◆ Work required:
Using the listing below, report all lines holding the word "part".

>> BEGIN Dataset records

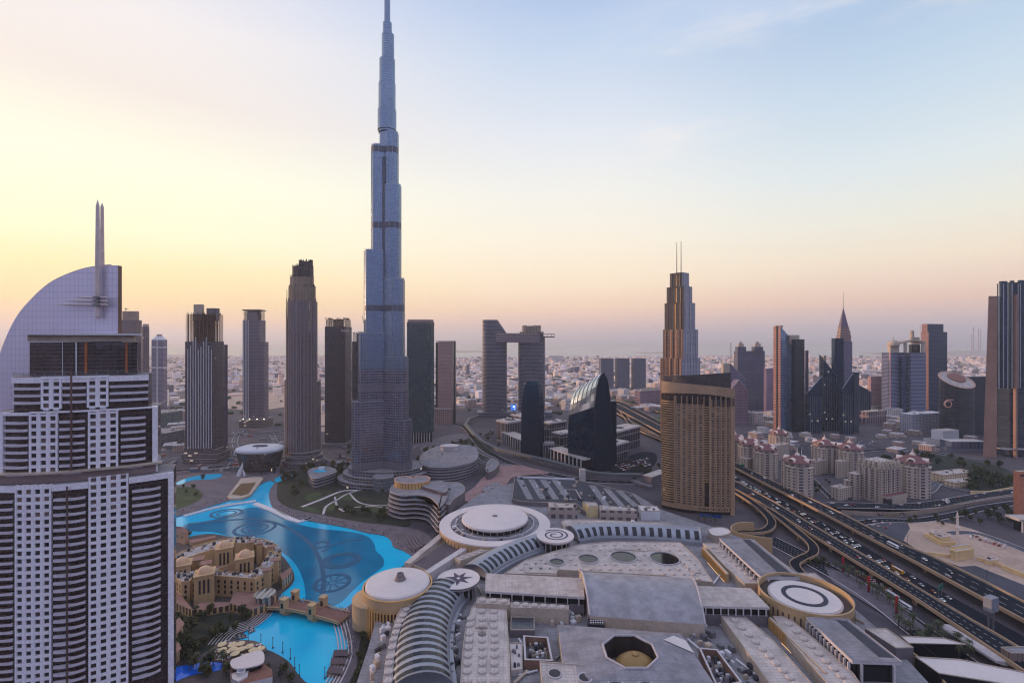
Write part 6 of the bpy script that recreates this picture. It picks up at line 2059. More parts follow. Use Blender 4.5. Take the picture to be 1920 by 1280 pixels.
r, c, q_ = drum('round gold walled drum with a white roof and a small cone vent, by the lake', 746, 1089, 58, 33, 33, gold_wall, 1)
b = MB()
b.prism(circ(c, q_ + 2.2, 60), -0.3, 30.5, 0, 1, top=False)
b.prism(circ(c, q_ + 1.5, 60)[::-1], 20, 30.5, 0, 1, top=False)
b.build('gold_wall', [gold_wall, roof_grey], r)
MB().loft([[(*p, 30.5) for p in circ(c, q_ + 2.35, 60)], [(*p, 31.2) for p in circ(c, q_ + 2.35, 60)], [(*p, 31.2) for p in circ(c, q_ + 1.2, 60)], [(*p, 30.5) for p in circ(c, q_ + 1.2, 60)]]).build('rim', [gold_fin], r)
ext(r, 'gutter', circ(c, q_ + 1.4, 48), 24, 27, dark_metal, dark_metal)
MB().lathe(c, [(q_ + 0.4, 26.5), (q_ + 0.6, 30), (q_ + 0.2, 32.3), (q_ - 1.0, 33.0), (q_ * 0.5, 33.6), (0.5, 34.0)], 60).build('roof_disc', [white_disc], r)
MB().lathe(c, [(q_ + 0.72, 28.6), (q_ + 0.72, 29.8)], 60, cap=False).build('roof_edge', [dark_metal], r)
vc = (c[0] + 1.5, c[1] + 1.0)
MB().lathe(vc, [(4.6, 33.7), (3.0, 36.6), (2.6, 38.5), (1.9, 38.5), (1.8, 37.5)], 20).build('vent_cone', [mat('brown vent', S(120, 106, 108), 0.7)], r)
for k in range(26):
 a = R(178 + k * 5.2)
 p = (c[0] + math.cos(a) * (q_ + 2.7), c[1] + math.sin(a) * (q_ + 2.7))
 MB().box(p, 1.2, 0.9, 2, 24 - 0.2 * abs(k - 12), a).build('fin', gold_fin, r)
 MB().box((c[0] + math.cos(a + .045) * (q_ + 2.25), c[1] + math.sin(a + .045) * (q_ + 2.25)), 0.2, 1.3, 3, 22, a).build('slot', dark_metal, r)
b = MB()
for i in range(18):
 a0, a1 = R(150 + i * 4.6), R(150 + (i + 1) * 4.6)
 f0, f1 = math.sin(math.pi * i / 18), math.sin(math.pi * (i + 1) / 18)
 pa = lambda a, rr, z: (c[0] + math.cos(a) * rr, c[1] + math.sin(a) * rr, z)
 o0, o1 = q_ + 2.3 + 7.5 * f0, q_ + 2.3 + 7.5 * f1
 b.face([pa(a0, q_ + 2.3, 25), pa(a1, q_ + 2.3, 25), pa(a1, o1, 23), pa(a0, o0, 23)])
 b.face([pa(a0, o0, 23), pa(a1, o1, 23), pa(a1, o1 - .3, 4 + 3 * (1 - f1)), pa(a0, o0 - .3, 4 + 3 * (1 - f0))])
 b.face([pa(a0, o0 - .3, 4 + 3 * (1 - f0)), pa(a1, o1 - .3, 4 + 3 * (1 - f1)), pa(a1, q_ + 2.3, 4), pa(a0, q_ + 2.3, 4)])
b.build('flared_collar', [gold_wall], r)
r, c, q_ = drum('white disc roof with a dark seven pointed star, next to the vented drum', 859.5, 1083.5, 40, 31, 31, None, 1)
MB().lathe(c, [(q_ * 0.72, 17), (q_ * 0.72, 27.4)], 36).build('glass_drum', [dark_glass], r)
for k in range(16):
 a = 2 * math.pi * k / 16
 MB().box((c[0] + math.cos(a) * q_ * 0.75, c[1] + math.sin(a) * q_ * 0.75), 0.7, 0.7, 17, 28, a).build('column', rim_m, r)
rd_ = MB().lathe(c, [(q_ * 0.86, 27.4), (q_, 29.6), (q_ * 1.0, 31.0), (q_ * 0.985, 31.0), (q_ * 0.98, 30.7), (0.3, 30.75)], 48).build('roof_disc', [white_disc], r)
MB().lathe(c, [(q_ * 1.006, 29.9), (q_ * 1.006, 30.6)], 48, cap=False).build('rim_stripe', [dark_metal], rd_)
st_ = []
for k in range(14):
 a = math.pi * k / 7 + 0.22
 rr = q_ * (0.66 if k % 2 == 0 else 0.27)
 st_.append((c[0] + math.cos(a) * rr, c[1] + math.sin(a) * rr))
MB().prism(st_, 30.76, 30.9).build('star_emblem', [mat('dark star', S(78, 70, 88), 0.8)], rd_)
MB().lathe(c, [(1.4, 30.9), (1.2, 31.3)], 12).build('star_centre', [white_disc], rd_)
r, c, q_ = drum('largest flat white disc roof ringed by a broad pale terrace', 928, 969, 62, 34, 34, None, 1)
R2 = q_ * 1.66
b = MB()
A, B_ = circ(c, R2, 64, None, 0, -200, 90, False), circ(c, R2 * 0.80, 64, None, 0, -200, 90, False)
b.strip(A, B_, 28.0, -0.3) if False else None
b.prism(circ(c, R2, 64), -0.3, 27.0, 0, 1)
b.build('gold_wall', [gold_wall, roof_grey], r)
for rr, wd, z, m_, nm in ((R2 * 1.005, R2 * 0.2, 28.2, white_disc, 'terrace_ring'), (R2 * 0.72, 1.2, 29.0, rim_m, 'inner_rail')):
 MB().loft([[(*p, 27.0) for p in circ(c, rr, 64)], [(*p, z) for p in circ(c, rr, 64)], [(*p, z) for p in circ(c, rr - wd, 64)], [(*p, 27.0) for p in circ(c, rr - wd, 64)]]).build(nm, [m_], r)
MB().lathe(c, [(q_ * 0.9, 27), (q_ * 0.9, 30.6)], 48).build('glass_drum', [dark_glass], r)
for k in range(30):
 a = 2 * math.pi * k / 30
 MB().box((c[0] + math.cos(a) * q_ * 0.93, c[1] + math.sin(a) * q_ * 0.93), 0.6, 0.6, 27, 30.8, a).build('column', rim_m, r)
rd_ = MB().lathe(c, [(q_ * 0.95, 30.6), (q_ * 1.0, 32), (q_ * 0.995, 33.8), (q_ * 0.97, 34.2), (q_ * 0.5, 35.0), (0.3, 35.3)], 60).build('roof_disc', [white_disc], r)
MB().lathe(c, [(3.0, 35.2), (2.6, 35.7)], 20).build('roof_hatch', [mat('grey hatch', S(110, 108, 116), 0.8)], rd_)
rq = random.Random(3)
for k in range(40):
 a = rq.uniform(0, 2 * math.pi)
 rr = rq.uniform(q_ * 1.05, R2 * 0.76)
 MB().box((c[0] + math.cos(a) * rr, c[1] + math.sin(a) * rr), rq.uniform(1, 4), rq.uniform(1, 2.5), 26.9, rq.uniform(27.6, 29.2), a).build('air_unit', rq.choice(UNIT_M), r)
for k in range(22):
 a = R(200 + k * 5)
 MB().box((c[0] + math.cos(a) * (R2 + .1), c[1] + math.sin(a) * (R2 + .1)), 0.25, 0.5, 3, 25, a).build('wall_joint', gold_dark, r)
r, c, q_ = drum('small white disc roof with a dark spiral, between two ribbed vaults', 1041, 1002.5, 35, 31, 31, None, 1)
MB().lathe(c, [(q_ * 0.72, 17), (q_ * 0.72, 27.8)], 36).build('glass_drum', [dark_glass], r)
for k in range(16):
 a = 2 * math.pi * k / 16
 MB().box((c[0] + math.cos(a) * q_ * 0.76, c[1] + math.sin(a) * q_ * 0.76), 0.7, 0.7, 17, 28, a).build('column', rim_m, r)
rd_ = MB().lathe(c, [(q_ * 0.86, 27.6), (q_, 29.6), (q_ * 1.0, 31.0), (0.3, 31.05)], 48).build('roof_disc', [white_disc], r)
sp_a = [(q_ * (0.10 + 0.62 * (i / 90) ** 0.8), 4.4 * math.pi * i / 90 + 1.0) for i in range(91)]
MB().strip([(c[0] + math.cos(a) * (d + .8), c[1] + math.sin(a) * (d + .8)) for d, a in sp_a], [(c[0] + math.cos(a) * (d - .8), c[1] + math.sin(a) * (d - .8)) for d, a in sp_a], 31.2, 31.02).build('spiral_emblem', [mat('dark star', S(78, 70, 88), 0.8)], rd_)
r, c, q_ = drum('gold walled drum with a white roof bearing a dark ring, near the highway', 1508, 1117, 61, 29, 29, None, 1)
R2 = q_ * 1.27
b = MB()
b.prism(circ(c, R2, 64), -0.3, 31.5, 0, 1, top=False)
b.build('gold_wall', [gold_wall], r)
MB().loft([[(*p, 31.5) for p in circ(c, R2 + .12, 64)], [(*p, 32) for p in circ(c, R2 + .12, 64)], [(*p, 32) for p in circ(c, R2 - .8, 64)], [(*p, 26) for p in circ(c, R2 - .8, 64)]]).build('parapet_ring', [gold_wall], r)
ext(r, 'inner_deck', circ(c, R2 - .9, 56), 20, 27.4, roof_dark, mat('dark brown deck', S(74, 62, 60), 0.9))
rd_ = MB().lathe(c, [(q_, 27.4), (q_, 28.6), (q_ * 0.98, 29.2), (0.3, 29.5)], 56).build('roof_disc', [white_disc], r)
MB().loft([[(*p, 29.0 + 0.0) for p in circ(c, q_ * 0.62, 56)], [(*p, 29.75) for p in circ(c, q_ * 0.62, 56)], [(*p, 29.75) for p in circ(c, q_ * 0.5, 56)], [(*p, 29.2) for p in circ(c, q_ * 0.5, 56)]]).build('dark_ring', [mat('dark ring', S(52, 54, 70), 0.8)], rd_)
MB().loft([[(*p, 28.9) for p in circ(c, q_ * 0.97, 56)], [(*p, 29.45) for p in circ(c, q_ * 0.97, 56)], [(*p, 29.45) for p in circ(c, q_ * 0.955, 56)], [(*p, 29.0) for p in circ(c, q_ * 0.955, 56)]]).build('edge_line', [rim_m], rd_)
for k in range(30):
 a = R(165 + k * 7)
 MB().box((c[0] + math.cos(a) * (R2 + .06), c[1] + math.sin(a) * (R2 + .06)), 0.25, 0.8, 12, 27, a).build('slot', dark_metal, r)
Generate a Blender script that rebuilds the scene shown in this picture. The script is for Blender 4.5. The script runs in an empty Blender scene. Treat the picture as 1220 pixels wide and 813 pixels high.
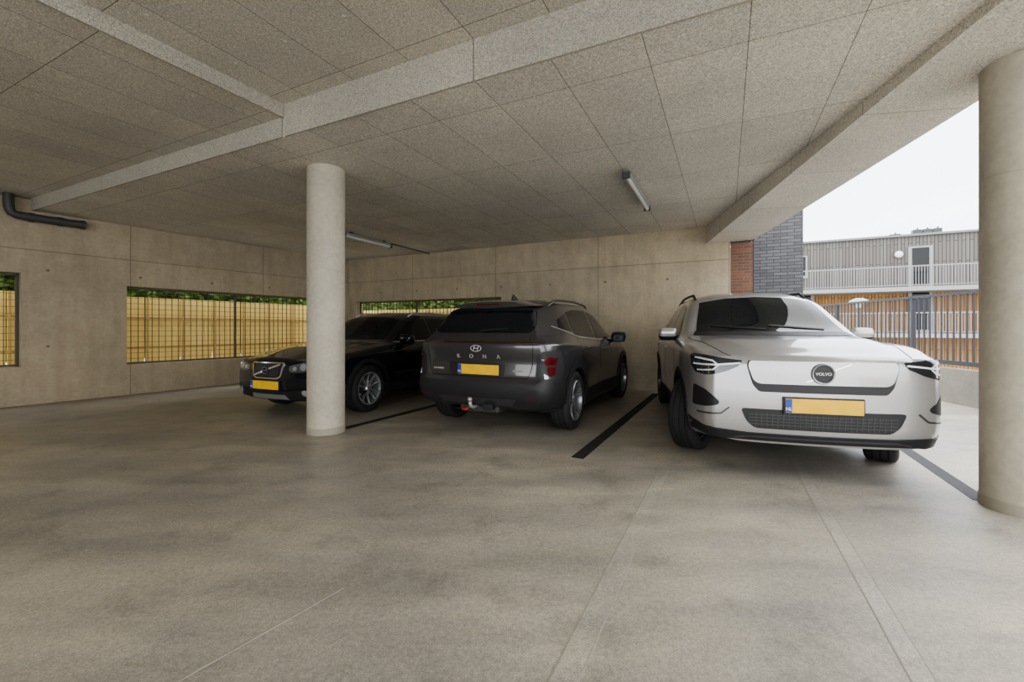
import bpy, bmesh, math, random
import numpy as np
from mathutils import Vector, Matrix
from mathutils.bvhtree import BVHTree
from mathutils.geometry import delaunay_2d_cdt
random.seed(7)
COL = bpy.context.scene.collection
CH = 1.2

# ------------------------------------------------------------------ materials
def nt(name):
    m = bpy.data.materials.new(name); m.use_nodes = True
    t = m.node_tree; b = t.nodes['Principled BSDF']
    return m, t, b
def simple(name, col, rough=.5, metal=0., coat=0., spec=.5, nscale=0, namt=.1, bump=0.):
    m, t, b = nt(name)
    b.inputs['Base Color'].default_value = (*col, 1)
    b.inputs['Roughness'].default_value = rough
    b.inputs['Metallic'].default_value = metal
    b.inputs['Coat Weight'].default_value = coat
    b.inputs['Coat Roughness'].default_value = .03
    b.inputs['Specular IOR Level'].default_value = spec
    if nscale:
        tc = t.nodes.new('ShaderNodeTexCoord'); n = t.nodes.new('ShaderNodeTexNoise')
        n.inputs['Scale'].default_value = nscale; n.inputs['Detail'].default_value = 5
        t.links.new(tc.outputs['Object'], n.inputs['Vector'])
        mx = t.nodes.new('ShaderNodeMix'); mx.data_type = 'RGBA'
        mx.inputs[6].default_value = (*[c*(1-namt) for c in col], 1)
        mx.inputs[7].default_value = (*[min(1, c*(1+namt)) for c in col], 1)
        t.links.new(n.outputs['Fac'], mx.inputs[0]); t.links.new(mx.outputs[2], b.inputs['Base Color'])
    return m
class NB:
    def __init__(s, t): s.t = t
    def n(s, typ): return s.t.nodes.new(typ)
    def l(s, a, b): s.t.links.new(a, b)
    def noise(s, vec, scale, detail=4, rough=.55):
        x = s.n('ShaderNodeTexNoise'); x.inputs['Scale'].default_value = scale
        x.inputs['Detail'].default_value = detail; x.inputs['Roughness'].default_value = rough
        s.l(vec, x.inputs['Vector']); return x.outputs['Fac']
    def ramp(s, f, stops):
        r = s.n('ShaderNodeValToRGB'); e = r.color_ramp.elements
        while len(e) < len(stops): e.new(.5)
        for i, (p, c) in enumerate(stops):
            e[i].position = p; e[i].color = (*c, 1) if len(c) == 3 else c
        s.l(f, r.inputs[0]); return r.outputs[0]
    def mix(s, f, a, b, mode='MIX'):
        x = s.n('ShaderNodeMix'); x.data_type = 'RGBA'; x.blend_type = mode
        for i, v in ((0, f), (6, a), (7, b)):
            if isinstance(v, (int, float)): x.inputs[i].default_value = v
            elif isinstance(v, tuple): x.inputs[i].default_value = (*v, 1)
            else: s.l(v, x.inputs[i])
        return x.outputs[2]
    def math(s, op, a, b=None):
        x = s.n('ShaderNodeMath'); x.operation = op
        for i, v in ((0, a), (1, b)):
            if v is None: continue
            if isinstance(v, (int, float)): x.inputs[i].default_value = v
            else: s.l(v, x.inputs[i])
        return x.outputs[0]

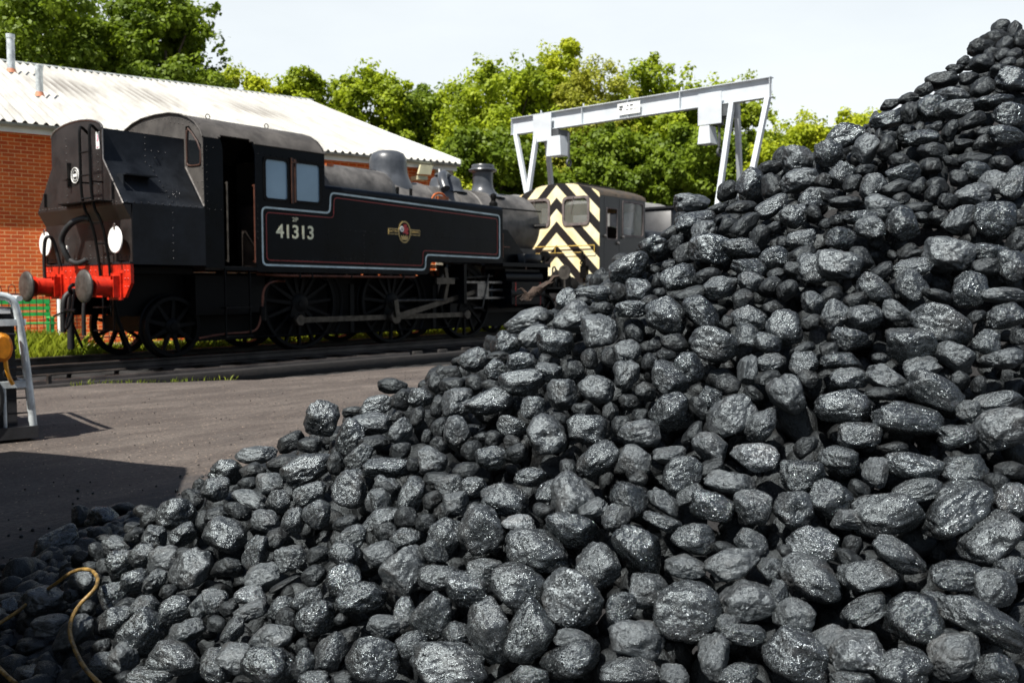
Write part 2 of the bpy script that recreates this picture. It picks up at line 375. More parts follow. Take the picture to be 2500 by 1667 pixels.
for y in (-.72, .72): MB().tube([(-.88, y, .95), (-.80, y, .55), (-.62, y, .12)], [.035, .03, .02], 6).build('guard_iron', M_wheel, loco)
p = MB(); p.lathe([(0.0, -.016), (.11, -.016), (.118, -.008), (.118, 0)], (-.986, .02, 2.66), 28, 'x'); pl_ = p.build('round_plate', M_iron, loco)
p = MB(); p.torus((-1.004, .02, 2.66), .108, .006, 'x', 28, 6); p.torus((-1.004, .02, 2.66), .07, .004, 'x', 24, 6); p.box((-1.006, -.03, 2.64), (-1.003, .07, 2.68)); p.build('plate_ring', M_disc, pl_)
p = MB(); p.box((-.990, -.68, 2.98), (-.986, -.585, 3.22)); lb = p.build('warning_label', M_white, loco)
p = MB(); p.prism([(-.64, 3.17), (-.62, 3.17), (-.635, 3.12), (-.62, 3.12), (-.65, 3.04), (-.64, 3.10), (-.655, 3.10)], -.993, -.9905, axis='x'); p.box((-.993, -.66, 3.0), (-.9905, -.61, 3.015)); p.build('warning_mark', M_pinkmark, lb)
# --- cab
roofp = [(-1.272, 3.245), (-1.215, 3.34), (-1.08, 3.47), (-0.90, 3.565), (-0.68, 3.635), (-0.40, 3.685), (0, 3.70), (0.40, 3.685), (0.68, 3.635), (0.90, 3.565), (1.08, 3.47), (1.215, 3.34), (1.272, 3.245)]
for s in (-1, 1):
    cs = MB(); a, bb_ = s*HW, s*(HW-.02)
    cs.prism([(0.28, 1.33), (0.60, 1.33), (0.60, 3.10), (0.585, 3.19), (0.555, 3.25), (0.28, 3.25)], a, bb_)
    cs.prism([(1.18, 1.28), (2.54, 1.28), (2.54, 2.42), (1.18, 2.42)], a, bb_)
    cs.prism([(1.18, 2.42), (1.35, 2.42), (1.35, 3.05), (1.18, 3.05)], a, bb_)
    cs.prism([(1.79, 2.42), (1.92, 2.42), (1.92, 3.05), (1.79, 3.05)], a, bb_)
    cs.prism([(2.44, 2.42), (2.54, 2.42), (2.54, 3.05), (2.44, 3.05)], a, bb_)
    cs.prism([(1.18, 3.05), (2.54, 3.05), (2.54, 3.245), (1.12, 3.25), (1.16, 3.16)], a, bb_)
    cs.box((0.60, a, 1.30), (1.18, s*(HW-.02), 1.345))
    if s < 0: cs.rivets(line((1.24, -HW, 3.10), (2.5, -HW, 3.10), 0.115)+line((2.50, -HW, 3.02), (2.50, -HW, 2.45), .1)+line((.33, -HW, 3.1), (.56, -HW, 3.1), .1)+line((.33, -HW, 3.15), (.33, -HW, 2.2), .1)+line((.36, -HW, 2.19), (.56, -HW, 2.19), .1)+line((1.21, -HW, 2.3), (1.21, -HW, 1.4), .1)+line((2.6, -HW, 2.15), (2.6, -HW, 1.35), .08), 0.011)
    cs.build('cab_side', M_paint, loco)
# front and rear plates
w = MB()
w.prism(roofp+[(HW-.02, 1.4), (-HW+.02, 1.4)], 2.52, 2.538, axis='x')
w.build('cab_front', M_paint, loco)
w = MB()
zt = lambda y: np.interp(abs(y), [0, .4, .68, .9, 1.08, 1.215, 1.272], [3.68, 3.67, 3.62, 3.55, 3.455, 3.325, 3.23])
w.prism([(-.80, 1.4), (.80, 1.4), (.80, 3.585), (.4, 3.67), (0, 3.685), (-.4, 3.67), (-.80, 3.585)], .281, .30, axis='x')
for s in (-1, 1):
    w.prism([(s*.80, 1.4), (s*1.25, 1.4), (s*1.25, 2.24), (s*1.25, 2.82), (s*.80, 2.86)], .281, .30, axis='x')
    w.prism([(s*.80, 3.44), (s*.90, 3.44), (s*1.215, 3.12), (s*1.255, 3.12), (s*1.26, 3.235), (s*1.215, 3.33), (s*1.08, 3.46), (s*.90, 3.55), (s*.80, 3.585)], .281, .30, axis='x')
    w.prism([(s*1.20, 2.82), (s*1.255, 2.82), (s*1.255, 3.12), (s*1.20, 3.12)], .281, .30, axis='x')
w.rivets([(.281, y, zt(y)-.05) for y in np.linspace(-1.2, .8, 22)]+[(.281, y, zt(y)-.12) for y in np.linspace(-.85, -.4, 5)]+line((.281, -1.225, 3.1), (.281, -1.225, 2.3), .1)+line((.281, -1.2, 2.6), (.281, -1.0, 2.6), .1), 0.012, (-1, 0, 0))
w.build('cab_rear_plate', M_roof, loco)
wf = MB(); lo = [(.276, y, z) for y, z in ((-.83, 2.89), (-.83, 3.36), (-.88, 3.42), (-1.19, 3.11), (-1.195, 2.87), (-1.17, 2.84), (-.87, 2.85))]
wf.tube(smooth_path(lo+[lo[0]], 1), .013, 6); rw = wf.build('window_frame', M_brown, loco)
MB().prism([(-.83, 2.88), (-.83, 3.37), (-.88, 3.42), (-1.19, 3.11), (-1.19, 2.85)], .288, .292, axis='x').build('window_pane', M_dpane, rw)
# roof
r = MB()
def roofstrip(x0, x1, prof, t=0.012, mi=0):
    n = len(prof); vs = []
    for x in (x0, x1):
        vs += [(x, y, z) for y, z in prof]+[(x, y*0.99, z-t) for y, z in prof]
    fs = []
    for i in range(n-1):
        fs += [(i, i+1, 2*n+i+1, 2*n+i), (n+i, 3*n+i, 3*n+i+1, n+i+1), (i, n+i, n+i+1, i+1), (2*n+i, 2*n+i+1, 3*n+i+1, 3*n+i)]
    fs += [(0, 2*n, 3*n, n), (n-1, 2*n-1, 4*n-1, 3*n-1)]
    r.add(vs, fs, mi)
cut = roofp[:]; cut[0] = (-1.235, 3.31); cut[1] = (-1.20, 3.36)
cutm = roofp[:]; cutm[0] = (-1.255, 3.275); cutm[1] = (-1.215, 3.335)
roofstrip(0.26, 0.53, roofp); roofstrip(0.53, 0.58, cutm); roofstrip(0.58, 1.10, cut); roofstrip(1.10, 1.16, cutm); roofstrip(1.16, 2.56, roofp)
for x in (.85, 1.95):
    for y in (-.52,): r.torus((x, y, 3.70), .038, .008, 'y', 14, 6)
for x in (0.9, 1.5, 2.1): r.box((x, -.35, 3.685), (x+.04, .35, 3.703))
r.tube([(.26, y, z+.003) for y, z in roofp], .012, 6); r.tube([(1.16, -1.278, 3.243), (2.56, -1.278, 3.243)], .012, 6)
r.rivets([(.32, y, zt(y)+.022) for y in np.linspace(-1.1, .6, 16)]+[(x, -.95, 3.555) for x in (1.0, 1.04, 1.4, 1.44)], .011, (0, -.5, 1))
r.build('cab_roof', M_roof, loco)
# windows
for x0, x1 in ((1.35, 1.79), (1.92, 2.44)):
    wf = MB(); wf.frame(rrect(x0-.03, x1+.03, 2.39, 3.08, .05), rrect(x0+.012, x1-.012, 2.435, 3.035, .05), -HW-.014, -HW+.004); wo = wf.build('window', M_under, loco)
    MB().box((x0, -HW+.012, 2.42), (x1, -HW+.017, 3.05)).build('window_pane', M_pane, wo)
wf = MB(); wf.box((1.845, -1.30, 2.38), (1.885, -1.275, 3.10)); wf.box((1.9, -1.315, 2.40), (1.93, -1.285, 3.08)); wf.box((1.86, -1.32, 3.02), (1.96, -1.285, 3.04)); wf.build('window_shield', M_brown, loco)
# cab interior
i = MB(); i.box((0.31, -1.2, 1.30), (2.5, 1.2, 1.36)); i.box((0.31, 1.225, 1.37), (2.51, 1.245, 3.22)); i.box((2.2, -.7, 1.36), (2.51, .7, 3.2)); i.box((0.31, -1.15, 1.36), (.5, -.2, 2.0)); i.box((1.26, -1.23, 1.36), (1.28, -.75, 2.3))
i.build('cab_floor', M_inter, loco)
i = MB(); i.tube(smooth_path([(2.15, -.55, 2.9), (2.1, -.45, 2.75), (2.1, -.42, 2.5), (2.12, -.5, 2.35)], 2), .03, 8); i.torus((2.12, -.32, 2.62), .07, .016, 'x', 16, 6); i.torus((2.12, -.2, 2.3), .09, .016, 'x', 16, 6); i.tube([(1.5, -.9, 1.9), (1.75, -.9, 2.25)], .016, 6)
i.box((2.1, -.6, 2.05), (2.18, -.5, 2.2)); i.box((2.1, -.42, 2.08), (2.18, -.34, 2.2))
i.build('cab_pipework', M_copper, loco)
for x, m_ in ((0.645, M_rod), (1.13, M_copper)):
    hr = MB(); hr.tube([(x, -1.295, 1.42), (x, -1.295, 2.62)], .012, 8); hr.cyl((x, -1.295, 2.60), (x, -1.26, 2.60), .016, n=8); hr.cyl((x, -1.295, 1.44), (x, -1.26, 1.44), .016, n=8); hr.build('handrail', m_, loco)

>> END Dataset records

◆ Output below:
Write part 6 of the bpy script that recreates this picture. It picks up at line 2059. More parts follow. Use Blender 4.5. Take the picture to be 1920 by 1280 pixels.
Write part 2 of the bpy script that recreates this picture. It picks up at line 375. More parts follow. Take the picture to be 2500 by 1667 pixels.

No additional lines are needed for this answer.